You Love It Now, But…

In the early 1980s, my husband and I bought a lovely Oriental rug that graced our dining room for many years. It was a big purchase for us, back when we had two incomes and no kids, and we really loved that rug.

Yesterday he asked me whatever happened to that rug, and I couldn’t remember. We bought it for our first house, but it didn’t really have a place in our second house, which was fully carpeted, and so we put it in the basement, and then…what? We must have gotten rid of it during our big downsizing ten years ago, but neither of us remember what we did with it.

It’s funny how you can have possessions that you love a lot, that you don’t think you’ll ever get rid of, but then you do, and over time you forget what even happened to them.

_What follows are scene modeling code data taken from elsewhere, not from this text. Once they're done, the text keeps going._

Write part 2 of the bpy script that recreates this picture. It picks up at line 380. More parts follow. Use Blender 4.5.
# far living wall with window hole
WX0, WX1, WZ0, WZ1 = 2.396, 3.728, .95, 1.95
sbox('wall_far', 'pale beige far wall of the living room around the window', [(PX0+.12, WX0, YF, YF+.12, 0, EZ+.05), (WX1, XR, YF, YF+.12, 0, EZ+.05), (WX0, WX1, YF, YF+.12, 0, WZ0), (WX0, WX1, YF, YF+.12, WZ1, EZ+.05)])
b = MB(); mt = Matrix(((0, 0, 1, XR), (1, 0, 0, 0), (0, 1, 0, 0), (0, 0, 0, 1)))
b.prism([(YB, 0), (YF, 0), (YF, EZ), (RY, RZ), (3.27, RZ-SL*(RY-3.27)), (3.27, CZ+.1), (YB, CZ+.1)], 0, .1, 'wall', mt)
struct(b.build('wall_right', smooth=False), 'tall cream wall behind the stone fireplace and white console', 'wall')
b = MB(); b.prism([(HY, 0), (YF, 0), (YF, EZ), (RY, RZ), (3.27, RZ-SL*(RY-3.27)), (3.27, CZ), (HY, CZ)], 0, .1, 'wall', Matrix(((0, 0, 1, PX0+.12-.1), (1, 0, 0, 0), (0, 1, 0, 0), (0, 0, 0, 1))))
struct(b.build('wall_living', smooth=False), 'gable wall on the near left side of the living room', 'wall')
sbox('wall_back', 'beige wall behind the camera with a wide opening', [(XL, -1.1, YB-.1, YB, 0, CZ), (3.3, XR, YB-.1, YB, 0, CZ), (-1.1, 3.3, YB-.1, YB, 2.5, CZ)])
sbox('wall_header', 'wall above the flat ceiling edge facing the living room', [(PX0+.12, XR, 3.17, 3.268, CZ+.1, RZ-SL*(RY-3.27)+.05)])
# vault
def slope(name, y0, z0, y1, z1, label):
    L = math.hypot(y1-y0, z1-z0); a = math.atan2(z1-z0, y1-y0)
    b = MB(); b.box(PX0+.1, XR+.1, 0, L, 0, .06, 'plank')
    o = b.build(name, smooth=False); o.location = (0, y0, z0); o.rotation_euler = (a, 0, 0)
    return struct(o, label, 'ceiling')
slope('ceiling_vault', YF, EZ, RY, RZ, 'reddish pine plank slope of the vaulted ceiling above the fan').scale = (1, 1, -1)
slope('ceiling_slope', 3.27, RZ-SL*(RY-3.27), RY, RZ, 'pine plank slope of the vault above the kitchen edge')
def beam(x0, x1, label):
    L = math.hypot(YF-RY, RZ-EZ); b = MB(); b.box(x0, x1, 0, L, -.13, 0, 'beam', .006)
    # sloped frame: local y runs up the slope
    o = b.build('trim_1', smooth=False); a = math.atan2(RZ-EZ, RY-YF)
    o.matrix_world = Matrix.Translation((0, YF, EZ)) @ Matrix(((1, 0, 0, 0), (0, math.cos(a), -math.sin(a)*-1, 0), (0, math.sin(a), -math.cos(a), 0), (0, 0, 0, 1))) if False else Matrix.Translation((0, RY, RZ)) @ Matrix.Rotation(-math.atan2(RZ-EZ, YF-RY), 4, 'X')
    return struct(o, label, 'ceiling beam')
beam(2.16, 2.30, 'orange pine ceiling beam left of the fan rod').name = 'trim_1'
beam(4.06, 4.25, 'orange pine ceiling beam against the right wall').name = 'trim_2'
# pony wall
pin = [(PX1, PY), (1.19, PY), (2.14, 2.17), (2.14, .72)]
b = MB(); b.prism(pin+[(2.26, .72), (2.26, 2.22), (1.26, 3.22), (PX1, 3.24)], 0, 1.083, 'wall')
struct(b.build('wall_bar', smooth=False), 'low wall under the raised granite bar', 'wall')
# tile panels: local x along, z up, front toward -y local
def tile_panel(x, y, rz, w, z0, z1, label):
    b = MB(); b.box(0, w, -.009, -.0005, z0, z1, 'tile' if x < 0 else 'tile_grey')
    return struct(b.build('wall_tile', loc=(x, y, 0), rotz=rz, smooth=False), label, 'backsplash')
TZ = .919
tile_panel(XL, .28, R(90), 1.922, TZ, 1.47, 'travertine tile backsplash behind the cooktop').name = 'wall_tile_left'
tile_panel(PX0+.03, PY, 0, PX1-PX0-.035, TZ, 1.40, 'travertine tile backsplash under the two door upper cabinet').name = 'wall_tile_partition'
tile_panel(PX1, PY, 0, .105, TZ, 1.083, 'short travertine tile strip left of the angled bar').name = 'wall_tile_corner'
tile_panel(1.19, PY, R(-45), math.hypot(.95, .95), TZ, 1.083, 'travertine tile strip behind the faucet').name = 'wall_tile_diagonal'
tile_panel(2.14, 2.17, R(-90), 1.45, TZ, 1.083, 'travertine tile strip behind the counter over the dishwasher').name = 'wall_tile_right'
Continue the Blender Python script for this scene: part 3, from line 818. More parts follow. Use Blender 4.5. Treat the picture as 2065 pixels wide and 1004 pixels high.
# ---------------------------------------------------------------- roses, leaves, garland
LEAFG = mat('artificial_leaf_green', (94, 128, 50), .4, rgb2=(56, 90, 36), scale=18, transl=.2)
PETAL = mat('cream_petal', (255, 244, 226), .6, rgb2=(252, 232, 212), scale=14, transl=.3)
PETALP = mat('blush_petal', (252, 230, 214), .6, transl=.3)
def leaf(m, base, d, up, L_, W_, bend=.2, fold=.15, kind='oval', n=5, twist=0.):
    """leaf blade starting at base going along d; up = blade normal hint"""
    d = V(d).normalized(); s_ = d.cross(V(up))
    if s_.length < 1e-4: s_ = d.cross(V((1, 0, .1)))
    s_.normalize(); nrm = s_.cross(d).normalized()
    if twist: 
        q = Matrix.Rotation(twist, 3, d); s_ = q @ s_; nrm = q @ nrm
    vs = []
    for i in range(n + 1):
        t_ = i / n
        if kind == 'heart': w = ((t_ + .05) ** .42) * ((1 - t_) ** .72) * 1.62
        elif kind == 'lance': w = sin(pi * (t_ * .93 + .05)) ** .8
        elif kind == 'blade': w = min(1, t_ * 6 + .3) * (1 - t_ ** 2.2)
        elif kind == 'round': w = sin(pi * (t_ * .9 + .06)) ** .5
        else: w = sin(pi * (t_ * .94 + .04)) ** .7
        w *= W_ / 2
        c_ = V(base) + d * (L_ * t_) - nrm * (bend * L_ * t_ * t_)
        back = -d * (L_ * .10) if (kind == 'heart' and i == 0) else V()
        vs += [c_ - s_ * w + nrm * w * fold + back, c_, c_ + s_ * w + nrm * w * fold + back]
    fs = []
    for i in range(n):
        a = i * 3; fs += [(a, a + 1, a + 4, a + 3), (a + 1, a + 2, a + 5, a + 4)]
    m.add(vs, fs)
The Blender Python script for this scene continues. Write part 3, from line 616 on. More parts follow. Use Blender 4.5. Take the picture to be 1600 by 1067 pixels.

This is an important point to realize and remember when you need to declutter your home, because you’re forced to, like we were, or because it just really needs to be done, and you’re having a hard time letting go of things.

The truly important things in your life are people, not things. Everything else is expendable, and someday you won’t even remember what you did with most of your stuff. I wish I’d known that when I was younger; decluttering wouldn’t have been such an enormous, time-consuming project!

Photos and Memories

Today a catalog arrived in the mail. It was filled with nostalgic items for people of a certain age…like me. When I got to the page where you can buy all sorts of candy that was available when I was a child, the color photos of the different packages of candy brought back good memories.

And that reminded me of what I did when we downsized and gave up so many of our belongings: I took photos of the items I loved but couldn’t keep. When I look at those photos, all the memories linked to those items come flooding back, and it’s lovely.

So if you dread decluttering because you have a hard time letting go of sentimental items, remember you can just whip out your phone and take a photo of each beloved item. You don’t have to hold something in your hand to bring back memories: a photo will do, and it takes up a lot less room.